Durkin’s Playbook: Cutler To Marshall Game-Winner

By Dan Durkin-

(CBS) If I were to ask you which Bears player the Bengals chose to double team in the redzone nursing a four-point lead with 8:06 remaining in the game, you’d most likely scoff at such an easy question, and reply: “Brandon Marshall, obviously.”

You’d be wrong.  Surprisingly enough, the Bengals chose to double team tight end Martellus Bennett instead.

Let’s go to the tape to look at the Bears game-winning 19-yard strike from Jay Cutler to Brandon Marshall.

The Bears come out in “21” personnel (2 running backs, 1 tight end) with Marshall lined up as the ‘Z’ receiver in the slot. The Bengals counter with their base 4-3 personnel.


The Bears ran a “smash” route, which is a two-man route combination. The outside receiver runs a 6-yard smash route (dig or hitch), and the inside receiver runs a corner route.

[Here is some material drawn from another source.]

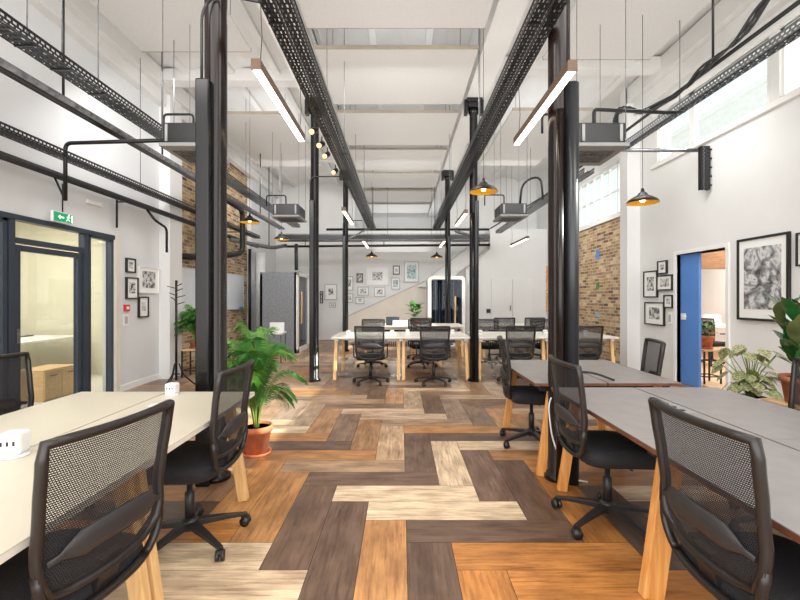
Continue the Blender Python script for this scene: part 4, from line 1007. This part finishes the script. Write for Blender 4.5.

Typically this concept is most effective against Cover-2, as you put the cornerback in a bind. If he jumps on the smash route, you hit the corner, if he sinks on the corner route, you hit the smash. On this play, the Bengals bring a 5-man pressure package, blitzing James Harrison from the weak side. Harrison tipped his hand too early on this blitz, which was called out by Brandon Marshall.


As I always say, football is a game of simple math, so with a 5-man rush, the Bengals have six defenders to cover five receivers. With only two defenders on the open side of the formation, Cutler and Marshall know they have man coverage, against a safety nonetheless.


Marshall stems Reggie Nelson inside, which turns him around, opens his hips and creates a clear passing lane to the corner.


Cutler reads from Bennett to Jeffery to Marshall, loads up.


And delivers a game-winning strike to Marshall in the corner of the endzone.


Hard to believe the Bengals chose this coverage at such a crucial moment in the game. Not only did the Bengals leave Marshall single-covered, they matched him up with a safety (Reggie Nelson), a situation Marshall said he could “only dream about.”

Perhaps this was an in-game adjustment to the red zone touchdown Bennett hauled in earlier, but even so, it was a questionable coaching decision to not force the Bears to beat them with someone other than their best offensive player.